▶ _Data_:

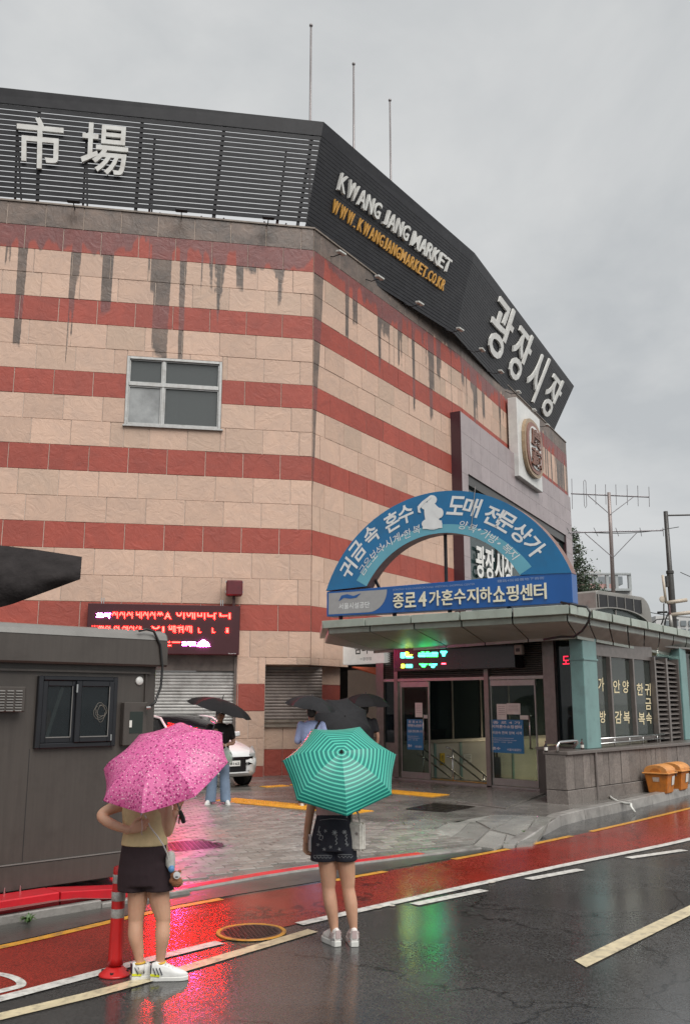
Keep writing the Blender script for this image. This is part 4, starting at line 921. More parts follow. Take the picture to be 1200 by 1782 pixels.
cellblk(my, 698, 703, 1156, 1162); cellblk(mc, 706, 717, 1156, 1162); cellblk(mg, 729, 744, 1155, 1157, 1); cellblk(mg, 732, 741, 1157.5, 1161, 2); cellblk(mg, 746, 752, 1155, 1158); cellblk(mc, 752, 760, 1155, 1158, 1); cellblk(mc, 749, 757, 1158.5, 1162, 2); cellblk(mr_, 768, 775, 1154, 1156); cellblk(mwl, 701, 704, 1124.5, 1126); cellblk(mwl, 708, 711, 1124.5, 1126)
mb = MB(); text_px(mb, '종로4가지하쇼핑센터', (717, 1165.5), (732, 1165), (717, 1163.5), (16.09, 0), (-1, 0), off=.003); mb.build('maker_mark', m_pw, led)
spk = PLN(903, 1130, (16.05, 0), (1, 0)); sp = thing('wall_speaker', spk, 'small cream loudspeaker box at the right end of the entrance LED board', 'speaker')
mb = MB(); mb.box(spk.x - .06, spk.x + .045, spk.y - .1, spk.y + .1, spk.z - .11, spk.z + .1); mb.build('case', M('cream_plastic', (.3, .27, .23), .5), sp, bevel=.015); mb = MB(); mb.box(spk.x - .064, spk.x - .06, spk.y - .05, spk.y + .05, spk.z - .05, spk.z + .02); mb.build('grille', m_ink, sp)

# ---- canopy: fascia panels, lower trim, sloping soffit panels
A, Bq, Cq = V((13.2, 14.6)), V((14.14, 9.1)), V((27.0, 11.6)); E_, D_ = V((15.3, 17.0)), V((27.0, 17.0))
def ringpts(k):
    if k == 0: return [E_, A, Bq, Cq]
    if k == 1: return [E_ + V((.12, -.05)), A + V((.13, -.06)), Bq + V((.13, .14)), Cq + V((0, .14))]
    if k == 3: return [V((16.44, 16.28)), V((16.36, 15.96)), V((15.34, 9.77)), V((27.0, 12.05))]
    return [V((16.40, 16.3)), V((16.32, 15.98)), V((15.3, 9.72)), V((27.0, 12.0))]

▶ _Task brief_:
Write out every line above exactly as it is, leaving out the pictures.

▶ _Task response_:
Keep writing the Blender script for this image. This is part 4, starting at line 921. More parts follow. Take the picture to be 1200 by 1782 pixels.
cellblk(my, 698, 703, 1156, 1162); cellblk(mc, 706, 717, 1156, 1162); cellblk(mg, 729, 744, 1155, 1157, 1); cellblk(mg, 732, 741, 1157.5, 1161, 2); cellblk(mg, 746, 752, 1155, 1158); cellblk(mc, 752, 760, 1155, 1158, 1); cellblk(mc, 749, 757, 1158.5, 1162, 2); cellblk(mr_, 768, 775, 1154, 1156); cellblk(mwl, 701, 704, 1124.5, 1126); cellblk(mwl, 708, 711, 1124.5, 1126)
mb = MB(); text_px(mb, '종로4가지하쇼핑센터', (717, 1165.5), (732, 1165), (717, 1163.5), (16.09, 0), (-1, 0), off=.003); mb.build('maker_mark', m_pw, led)
spk = PLN(903, 1130, (16.05, 0), (1, 0)); sp = thing('wall_speaker', spk, 'small cream loudspeaker box at the right end of the entrance LED board', 'speaker')
mb = MB(); mb.box(spk.x - .06, spk.x + .045, spk.y - .1, spk.y + .1, spk.z - .11, spk.z + .1); mb.build('case', M('cream_plastic', (.3, .27, .23), .5), sp, bevel=.015); mb = MB(); mb.box(spk.x - .064, spk.x - .06, spk.y - .05, spk.y + .05, spk.z - .05, spk.z + .02); mb.build('grille', m_ink, sp)

# ---- canopy: fascia panels, lower trim, sloping soffit panels
A, Bq, Cq = V((13.2, 14.6)), V((14.14, 9.1)), V((27.0, 11.6)); E_, D_ = V((15.3, 17.0)), V((27.0, 17.0))
def ringpts(k):
    if k == 0: return [E_, A, Bq, Cq]
    if k == 1: return [E_ + V((.12, -.05)), A + V((.13, -.06)), Bq + V((.13, .14)), Cq + V((0, .14))]
    if k == 3: return [V((16.44, 16.28)), V((16.36, 15.96)), V((15.34, 9.77)), V((27.0, 12.05))]
    return [V((16.40, 16.3)), V((16.32, 15.98)), V((15.3, 9.72)), V((27.0, 12.0))]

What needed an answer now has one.